Asian golf on the men’s side continued to make inroads. Byeong-Hun An won the BMW PGA Championship, the flagship event on the European Tour at Wentworth. Four others won on the European Tour, with two victories each by Anirban Lahiri of India and Kiradech Aphibarnrat of Thailand, Ashun Wu winning the Volvo China Open in his home country and the ageless Thongchai Jaidee of Thailand winning in Germany. Jaidee became the oldest player on the International team to make his debut in the Presidents Cup. And perhaps it was only fitting that the Presidents Cup was held in Asia for the first time. It featured players from three Asian countries, another record, with Sangmoon Bae of South Korea joining Lahiri and Jaidee.
And it was the best Presidents Cup in years, with the Americans in con- trol all week until a surprising window of opportunity for the International team that closed quickly with two putts.

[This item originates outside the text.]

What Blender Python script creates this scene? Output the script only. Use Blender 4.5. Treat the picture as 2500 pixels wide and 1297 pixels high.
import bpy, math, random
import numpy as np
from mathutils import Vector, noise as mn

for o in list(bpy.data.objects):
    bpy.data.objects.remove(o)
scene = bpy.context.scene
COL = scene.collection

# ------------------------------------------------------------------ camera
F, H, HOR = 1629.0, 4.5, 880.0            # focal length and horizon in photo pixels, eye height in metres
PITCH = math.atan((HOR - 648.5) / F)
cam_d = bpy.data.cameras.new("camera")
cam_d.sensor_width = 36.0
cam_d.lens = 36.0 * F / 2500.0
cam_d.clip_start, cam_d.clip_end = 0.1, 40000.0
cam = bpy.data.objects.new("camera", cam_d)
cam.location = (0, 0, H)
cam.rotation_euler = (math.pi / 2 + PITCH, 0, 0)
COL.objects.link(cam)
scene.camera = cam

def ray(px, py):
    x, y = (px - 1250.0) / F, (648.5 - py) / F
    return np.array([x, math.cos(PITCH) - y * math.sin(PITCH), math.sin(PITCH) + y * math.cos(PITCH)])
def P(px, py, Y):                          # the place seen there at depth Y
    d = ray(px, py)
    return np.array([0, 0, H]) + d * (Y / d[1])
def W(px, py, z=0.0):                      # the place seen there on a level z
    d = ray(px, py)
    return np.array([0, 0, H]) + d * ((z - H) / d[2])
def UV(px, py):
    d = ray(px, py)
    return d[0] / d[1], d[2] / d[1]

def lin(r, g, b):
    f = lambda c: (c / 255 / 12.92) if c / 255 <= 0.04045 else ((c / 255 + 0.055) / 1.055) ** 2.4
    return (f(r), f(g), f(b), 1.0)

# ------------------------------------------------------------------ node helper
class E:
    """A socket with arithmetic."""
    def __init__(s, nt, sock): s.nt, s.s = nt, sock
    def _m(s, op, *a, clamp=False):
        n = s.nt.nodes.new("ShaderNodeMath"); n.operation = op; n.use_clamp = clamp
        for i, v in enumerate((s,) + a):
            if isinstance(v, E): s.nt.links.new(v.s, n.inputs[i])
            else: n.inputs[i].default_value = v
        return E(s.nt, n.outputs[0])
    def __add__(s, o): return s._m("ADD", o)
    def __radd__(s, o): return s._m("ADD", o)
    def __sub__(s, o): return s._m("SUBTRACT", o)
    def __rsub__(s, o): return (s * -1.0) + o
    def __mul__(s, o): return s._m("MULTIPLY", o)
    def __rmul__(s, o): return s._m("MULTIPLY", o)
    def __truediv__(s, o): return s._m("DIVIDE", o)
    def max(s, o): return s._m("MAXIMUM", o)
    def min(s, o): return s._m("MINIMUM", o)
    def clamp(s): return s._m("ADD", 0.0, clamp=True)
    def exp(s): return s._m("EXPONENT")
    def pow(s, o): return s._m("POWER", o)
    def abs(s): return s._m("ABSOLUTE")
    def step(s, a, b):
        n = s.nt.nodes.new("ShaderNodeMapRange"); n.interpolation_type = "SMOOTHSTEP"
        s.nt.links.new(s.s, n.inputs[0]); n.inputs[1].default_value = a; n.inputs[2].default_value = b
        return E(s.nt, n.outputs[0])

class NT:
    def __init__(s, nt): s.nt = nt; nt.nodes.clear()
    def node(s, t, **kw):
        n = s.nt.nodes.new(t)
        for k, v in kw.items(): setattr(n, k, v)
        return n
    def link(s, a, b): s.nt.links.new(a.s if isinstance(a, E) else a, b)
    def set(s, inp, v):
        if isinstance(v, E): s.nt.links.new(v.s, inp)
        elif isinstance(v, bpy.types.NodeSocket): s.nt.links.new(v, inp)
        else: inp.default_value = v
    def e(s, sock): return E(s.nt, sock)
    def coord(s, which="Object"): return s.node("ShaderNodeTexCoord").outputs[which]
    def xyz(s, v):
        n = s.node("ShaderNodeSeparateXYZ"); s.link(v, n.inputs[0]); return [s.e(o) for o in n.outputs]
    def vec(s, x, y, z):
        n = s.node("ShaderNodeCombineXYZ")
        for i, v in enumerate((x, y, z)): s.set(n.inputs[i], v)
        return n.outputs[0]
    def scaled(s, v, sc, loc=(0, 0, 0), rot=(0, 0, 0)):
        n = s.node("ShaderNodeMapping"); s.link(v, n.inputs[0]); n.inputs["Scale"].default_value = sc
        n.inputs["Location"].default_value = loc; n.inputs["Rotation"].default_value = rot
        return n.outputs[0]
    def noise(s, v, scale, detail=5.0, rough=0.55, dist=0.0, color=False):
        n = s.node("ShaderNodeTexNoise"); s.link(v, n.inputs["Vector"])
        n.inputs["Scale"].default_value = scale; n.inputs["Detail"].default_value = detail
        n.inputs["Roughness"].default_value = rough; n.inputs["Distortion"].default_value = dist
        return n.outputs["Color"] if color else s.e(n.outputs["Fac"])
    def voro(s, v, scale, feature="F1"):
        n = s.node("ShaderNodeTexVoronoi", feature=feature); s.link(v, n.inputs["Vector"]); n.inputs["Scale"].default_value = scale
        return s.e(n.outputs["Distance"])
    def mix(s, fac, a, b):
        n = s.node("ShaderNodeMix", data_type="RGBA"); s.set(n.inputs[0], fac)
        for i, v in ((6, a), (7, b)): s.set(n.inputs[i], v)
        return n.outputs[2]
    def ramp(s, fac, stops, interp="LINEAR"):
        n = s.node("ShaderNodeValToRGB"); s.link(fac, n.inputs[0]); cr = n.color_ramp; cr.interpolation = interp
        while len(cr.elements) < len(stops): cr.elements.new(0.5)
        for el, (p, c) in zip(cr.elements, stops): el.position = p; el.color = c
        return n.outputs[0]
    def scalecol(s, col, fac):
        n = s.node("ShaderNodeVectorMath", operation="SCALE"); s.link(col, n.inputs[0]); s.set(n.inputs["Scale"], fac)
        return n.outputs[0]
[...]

The International side staged such a strong rally on the last day at the Jack Nicklaus Golf Club Korea that it looked certain to win when Lahiri had just over three feet for birdie and Chris Kirk faced a difficult 15-foot birdie putt. The match was all square. If Lahiri won, it would be enough for the International team to win. A halve would put the onus on the final match of Bae and Bill Haas, son of U.S. captain Jay Haas. Kirk holed his putt, and Lahiri missed, and all that was left was for Haas to hold on against Bae. The Americans won, 15½-14½. Lahiri starred in defeat with his grace. Bae would have had to chip in on the 18th for any reasonable chance, and he stubbed the shot and covered his face with his hands before a home crowd. A month later, Bae was off for his two-year mandatory military service.
EPILOGUE
There was the “Great Triumvirate” from more than a century ago. Harry Vardon, J.H. Taylor and James Braid won the Open Championship 16 times in a span of 21 years, and at least one of them was runner-up in the five years neither of them won. The original “Big Three” was Arnold Palmer, Jack Nicklaus and Gary Player — all three clients of IMG founder Mark McCormack — who combined to win the Masters seven straight times at the start of the 1960s and who collectively piled up 19 majors in a span of 11 years. The Big Three swept the majors in 1962. So this modern “Big Three” has a ways to go.

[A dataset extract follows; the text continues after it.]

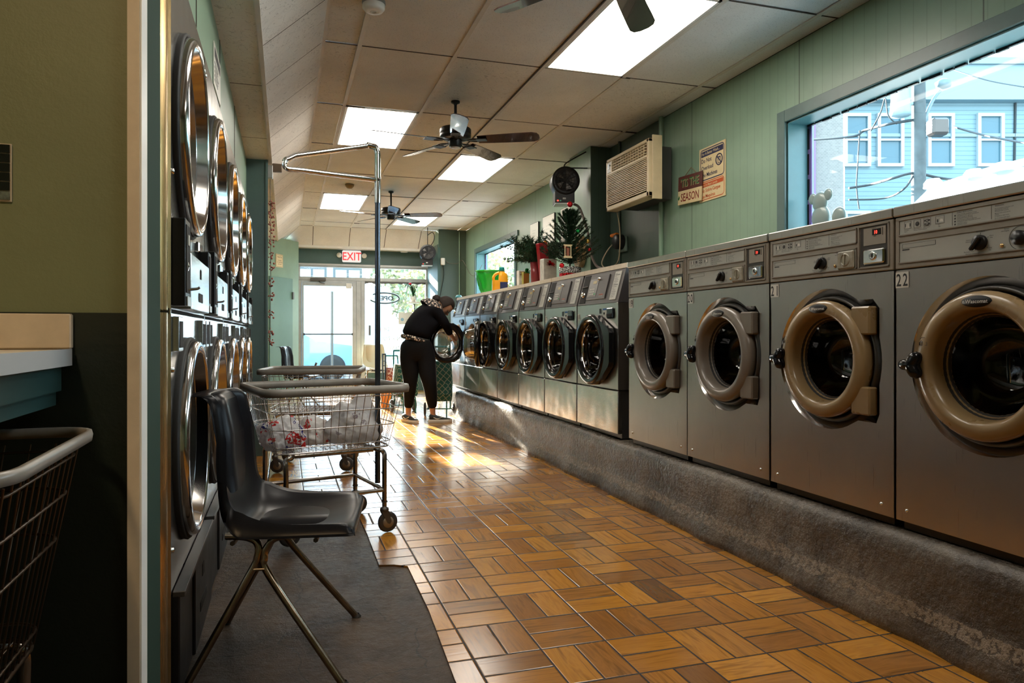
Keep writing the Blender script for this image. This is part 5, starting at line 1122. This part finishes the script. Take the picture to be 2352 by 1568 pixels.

By the end of the year, they had won five of the last six majors (Zach Johnson’s win at St. Andrews was the exception) and owned the top of the World Ranking. With technology across the board (golf equipment, teaching, launch monitors, computers), players are getting better at a younger age. Golf is getting stronger, deeper. That speaks to the performance by the best, particularly Spieth and Day. Not since 1973 had two players won at least five times on the PGA Tour (Jack Nicklaus and Lee Trevino). This is just one year. It could fizzle out. It could become a lot more than the “Big Three.”

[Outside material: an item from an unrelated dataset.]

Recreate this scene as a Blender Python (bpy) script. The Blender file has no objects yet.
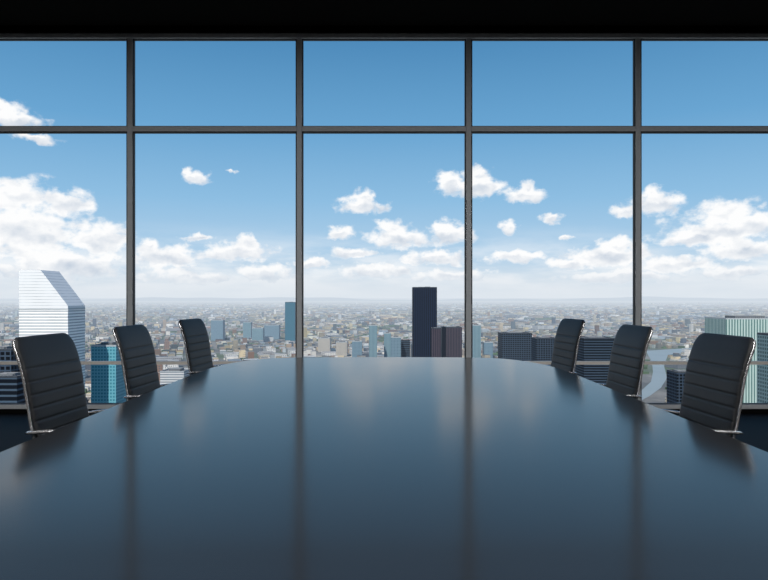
import bpy, math, random
import numpy as np
from mathutils import Vector, Matrix
random.seed(4); rng=np.random.default_rng(7)
S=bpy.context.scene; COL=S.collection
S.view_settings.view_transform='Standard'
F=631.0; EYE=1.233; HZ=297.0; GZ=-200.0

def lin(r,g,b):
    f=lambda c:(c/12.92 if c<=0.04045 else ((c+0.055)/1.055)**2.4)
    return (f(r/255),f(g/255),f(b/255),1)

# ---------------------------------------------------------------- camera
cd=bpy.data.cameras.new('camera'); cam=bpy.data.objects.new('camera',cd); COL.objects.link(cam)
cam.location=(0,0,EYE); cam.rotation_euler=(math.radians(90),0,0)
cd.sensor_width=36; cd.lens=36*F/768; cd.shift_y=7/768; cd.clip_end=200000; cd.clip_start=0.05
S.camera=cam

# ---------------------------------------------------------------- node helpers
class NT:
    def __init__(s,nt): s.nt=nt; s.n=nt.nodes; s.l=nt.links
    def new(s,t,**k):
        n=s.n.new(t)
        for a,b in k.items(): setattr(n,a,b)
        return n
    def link(s,a,b): s.l.new(a,b)
    def inp(s,sock,v):
        if isinstance(v,bpy.types.NodeSocket): s.l.new(v,sock)
        else: sock.default_value=v
    def math(s,op,a,b=0.0,c=0.0,clamp=False):
        n=s.n.new('ShaderNodeMath'); n.operation=op; n.use_clamp=clamp
        s.inp(n.inputs[0],a); s.inp(n.inputs[1],b); s.inp(n.inputs[2],c)
        return n.outputs[0]
    def vmath(s,op,a,b=(0,0,0),c=(0,0,0),out=0):
        n=s.n.new('ShaderNodeVectorMath'); n.operation=op
        s.inp(n.inputs[0],a); s.inp(n.inputs[1],b)
        if op=='MULTIPLY_ADD': s.inp(n.inputs[2],c)
        return n.outputs['Value'] if op in('LENGTH','DOT_PRODUCT') else n.outputs[0]
    def mix(s,f,a,b):
        n=s.n.new('ShaderNodeMix'); n.data_type='RGBA'
        s.inp(n.inputs[0],f); s.inp(n.inputs[6],a); s.inp(n.inputs[7],b)
        return n.outputs[2]
    def noise(s,vec,scale,detail=4,rough=.55,col=False):
        n=s.n.new('ShaderNodeTexNoise'); s.inp(n.inputs['Vector'],vec)
        n.inputs['Scale'].default_value=scale; n.inputs['Detail'].default_value=detail; n.inputs['Roughness'].default_value=rough
        return n.outputs['Color'] if col else n.outputs[0]
    def mapr(s,v,a,b,c=0.,d=1.,smooth=False):
        n=s.n.new('ShaderNodeMapRange'); n.interpolation_type='SMOOTHSTEP' if smooth else 'LINEAR'
        s.inp(n.inputs[0],v)
        for i,x in zip((1,2,3,4),(a,b,c,d)): n.inputs[i].default_value=x
        return n.outputs[0]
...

Spieth said as much toward the end of the year in Shanghai for the WGC – HSBC Champions. “In order to create an era, you almost need a decade of years like this,” he said. “Sure, we have the potential to do it. But this was the first year of it. But unless we keep our heads down … unless we’re aware of it, and it drives us, and we get the right breaks, there’s a lot of factors. So maybe it’s a bit premature to say that. But, I believe there was step needed in the right direction, and it took place this year. If we can ride with that, it will be significant.”
One thing is certain. This year deserves a sequel.